• _SHORT EXERCISE_
Your task is to reproduce word for word the lines running from the line containing "tree(-12.4,36.6,8.8,10.2,M_LEAFD,cb=.05)" to the line containing "tree(x,y,h,w,M_LEAFD,shape='spread',cb=.18,k=3.6)", inclusive. Nothing else belongs in the answer.

• _Records with scene code_
^^^^

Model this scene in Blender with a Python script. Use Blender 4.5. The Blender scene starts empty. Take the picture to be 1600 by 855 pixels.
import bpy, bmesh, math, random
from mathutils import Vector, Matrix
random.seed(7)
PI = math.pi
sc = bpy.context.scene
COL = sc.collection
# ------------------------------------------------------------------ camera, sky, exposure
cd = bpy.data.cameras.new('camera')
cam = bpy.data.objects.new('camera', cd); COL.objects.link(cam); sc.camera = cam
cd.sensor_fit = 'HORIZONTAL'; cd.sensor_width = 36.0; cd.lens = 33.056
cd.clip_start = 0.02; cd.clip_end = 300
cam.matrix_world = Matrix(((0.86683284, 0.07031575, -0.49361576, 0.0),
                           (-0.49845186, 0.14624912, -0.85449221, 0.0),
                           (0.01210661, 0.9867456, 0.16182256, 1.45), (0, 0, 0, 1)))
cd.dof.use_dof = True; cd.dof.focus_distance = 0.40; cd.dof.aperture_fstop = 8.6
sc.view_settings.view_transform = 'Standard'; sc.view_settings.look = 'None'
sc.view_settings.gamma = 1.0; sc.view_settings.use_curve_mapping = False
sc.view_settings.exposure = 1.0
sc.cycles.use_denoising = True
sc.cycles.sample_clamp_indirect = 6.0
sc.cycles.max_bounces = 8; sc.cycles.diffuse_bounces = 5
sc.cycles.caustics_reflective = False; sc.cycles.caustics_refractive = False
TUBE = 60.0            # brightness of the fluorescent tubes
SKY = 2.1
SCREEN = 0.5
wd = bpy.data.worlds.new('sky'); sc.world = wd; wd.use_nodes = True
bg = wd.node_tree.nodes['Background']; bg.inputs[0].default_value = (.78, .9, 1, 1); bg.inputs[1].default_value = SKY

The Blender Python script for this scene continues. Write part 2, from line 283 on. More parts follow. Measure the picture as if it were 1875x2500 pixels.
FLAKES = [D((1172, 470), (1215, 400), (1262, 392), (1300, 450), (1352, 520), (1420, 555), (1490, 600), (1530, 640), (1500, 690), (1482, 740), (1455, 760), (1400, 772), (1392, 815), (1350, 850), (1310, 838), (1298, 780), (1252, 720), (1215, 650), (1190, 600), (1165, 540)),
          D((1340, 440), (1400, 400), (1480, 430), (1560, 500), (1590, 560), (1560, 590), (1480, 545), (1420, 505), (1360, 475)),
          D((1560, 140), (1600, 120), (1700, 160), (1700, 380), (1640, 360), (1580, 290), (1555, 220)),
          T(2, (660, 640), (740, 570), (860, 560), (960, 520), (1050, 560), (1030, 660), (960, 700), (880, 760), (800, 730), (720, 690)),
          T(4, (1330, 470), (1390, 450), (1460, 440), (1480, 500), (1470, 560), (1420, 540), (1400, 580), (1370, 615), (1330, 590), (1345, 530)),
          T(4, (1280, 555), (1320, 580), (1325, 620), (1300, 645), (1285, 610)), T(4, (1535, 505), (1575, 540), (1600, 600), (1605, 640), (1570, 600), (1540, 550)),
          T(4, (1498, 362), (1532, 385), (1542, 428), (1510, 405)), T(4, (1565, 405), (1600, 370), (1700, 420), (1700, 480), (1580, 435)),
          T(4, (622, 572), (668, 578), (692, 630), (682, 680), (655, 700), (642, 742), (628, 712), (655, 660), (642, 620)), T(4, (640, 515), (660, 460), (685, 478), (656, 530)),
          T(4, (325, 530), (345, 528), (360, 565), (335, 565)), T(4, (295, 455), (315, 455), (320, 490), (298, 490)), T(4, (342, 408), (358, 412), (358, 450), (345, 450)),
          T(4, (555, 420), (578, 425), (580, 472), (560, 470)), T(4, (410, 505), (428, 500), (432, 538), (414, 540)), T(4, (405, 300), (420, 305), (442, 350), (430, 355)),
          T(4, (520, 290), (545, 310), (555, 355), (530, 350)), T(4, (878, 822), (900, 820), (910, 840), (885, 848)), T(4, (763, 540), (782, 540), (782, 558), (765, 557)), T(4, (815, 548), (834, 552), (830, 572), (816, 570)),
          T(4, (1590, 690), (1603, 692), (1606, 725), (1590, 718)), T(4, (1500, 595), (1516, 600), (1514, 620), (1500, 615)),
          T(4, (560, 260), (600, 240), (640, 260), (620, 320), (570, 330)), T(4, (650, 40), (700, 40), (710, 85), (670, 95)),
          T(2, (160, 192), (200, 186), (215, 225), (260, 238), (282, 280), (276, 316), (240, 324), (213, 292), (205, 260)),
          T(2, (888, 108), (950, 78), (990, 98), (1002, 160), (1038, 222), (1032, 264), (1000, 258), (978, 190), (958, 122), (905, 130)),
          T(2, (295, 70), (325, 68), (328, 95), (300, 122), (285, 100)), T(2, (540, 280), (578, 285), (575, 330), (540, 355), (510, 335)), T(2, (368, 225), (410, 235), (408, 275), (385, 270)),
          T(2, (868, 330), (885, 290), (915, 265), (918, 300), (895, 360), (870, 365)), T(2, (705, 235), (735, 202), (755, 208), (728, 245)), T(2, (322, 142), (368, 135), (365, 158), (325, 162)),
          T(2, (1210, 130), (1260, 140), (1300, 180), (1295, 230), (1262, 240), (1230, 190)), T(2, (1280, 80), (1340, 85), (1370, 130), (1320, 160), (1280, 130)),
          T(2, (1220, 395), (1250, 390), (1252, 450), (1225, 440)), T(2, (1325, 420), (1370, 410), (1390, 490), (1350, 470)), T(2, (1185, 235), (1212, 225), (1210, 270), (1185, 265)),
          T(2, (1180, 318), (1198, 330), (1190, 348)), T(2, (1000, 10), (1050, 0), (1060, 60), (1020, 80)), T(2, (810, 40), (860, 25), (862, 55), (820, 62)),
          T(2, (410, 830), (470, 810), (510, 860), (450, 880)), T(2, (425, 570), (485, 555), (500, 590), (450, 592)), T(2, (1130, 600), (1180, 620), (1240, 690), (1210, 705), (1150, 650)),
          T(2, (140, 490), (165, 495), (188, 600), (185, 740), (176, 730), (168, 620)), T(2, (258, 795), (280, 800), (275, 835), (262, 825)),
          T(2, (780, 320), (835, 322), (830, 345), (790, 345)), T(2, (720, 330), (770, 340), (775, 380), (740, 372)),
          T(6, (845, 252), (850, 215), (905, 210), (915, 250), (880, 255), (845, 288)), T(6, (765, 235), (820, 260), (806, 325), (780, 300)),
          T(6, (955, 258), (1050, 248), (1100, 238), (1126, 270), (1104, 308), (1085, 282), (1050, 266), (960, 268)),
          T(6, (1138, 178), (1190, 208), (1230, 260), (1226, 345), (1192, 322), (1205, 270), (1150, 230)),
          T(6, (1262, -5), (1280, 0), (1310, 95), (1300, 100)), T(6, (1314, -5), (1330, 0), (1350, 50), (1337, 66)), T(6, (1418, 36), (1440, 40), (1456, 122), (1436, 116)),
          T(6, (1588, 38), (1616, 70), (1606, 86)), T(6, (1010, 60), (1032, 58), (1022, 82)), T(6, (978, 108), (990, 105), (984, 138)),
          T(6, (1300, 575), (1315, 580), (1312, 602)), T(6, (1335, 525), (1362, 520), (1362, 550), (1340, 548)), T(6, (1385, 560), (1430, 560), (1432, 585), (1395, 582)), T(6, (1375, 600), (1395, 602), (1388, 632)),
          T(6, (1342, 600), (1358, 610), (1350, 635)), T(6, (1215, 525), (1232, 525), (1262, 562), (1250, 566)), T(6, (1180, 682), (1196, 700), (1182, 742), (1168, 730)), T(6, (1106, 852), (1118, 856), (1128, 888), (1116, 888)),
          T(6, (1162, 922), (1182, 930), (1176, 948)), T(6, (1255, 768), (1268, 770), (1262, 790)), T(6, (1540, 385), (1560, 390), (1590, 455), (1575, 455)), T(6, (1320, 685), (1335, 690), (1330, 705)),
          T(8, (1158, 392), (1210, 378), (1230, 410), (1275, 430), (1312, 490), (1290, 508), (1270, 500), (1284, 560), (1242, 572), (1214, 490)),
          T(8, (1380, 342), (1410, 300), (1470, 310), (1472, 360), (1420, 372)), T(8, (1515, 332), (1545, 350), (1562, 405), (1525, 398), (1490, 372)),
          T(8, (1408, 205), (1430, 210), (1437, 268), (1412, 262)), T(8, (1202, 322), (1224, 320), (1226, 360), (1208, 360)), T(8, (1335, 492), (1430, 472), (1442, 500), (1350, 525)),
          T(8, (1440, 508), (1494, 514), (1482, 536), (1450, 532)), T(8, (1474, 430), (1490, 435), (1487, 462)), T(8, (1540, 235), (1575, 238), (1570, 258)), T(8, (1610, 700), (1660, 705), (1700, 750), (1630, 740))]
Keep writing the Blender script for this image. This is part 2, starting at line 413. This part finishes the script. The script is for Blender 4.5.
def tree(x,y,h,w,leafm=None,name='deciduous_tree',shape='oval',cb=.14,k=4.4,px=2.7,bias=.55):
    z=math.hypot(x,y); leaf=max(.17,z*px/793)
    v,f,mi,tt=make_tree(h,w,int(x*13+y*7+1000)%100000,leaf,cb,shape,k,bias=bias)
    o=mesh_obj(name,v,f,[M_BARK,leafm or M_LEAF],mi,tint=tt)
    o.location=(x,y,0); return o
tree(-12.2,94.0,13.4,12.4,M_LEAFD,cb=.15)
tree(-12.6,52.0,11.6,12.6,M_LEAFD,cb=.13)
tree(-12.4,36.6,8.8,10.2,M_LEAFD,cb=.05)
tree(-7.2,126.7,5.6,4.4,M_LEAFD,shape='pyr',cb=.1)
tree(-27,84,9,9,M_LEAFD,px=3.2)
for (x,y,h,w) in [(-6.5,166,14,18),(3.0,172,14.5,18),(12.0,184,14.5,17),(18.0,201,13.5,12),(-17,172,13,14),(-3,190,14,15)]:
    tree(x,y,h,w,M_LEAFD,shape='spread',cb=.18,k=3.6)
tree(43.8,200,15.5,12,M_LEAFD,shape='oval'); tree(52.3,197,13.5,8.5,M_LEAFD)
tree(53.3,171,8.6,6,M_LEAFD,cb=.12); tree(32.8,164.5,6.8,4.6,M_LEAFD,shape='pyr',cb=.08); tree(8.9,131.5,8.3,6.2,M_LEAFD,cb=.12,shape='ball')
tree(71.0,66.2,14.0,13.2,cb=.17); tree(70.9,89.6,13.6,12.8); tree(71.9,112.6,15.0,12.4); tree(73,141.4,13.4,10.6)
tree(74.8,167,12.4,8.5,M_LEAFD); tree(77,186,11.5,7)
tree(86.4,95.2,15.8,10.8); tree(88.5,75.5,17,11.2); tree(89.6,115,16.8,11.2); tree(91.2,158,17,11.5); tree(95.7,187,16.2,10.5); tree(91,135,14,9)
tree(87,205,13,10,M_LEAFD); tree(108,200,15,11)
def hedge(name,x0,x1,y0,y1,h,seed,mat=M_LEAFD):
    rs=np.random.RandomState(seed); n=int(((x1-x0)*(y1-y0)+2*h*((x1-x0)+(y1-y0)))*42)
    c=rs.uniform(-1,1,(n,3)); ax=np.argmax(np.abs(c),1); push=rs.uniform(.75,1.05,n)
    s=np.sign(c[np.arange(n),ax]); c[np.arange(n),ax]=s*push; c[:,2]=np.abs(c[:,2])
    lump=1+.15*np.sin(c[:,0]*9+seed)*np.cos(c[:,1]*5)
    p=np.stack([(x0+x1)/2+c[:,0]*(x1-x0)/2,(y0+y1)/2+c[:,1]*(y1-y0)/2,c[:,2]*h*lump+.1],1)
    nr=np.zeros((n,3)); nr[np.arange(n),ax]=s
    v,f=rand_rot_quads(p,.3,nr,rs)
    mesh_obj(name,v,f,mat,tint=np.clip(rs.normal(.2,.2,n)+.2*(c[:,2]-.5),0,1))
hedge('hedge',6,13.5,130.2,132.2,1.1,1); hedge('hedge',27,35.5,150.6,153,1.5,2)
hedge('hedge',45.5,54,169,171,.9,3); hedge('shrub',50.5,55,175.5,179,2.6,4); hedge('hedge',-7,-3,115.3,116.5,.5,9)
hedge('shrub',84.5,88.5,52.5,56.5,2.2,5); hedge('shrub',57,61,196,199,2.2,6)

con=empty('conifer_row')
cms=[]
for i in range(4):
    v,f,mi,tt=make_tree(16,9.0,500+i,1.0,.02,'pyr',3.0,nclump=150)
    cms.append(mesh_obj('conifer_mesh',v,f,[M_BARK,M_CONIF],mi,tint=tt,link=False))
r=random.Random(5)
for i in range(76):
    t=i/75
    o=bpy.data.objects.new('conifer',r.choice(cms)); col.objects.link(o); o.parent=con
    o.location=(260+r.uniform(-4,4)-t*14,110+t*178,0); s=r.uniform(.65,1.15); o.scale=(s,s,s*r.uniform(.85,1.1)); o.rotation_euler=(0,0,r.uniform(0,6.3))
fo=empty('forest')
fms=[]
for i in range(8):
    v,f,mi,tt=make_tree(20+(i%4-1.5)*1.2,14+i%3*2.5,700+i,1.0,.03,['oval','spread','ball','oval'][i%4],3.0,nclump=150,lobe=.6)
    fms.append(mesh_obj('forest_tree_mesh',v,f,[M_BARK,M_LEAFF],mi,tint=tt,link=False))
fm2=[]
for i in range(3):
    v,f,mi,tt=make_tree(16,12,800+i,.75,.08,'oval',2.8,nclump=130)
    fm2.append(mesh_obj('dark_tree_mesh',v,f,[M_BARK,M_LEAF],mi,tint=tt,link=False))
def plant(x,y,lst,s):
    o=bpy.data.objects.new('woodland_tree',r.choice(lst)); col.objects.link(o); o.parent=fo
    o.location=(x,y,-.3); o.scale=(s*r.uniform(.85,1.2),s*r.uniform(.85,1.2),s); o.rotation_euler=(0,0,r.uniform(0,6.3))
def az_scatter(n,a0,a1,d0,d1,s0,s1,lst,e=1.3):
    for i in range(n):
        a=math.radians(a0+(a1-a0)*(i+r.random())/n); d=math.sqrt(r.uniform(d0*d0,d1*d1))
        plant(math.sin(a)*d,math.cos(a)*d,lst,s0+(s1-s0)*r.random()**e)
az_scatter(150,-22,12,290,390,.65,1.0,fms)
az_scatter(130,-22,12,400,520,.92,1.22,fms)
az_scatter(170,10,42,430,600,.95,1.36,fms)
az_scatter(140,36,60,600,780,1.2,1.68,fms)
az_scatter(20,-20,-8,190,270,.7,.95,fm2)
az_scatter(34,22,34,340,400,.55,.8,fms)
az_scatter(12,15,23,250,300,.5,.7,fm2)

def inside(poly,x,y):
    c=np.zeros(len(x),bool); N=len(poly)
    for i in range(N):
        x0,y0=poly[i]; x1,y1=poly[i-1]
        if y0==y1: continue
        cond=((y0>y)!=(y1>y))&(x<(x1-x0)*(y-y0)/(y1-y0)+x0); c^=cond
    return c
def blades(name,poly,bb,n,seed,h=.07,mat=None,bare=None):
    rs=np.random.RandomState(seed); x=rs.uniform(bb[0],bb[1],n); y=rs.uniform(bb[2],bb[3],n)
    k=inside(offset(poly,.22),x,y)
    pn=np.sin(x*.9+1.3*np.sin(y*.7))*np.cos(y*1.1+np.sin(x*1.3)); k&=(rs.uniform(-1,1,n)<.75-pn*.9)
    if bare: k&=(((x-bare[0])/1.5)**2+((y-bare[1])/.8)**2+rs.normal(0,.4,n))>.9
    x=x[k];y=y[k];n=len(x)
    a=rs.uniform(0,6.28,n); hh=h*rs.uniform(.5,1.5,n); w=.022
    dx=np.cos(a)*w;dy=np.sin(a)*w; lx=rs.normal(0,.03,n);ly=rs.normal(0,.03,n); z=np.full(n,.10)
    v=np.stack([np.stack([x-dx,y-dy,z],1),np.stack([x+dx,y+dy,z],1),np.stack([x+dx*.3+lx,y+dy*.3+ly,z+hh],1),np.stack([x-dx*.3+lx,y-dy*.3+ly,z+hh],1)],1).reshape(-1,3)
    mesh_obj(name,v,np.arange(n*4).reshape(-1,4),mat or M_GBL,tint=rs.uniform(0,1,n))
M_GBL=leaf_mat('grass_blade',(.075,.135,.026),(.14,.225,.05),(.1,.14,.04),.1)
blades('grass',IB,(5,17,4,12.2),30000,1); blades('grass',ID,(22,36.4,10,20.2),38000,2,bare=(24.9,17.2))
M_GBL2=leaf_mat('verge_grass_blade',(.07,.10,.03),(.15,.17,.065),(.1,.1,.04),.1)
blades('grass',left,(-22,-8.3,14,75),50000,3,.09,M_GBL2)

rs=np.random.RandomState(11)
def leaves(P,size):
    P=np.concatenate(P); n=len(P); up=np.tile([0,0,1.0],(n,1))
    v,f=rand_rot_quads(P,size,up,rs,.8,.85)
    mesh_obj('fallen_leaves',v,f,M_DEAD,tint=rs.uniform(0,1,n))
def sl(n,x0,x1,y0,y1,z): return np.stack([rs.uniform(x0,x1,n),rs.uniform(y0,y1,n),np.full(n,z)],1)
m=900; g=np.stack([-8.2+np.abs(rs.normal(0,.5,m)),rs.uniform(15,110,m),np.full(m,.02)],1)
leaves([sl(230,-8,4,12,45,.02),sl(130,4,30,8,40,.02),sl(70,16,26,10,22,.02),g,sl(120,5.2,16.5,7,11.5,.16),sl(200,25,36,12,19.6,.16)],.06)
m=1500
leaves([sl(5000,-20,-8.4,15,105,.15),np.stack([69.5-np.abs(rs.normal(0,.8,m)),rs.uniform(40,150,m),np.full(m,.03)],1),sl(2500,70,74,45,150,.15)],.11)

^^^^

• _FINAL RESULT_
tree(-12.4,36.6,8.8,10.2,M_LEAFD,cb=.05)
tree(-7.2,126.7,5.6,4.4,M_LEAFD,shape='pyr',cb=.1)
tree(-27,84,9,9,M_LEAFD,px=3.2)
for (x,y,h,w) in [(-6.5,166,14,18),(3.0,172,14.5,18),(12.0,184,14.5,17),(18.0,201,13.5,12),(-17,172,13,14),(-3,190,14,15)]:
    tree(x,y,h,w,M_LEAFD,shape='spread',cb=.18,k=3.6)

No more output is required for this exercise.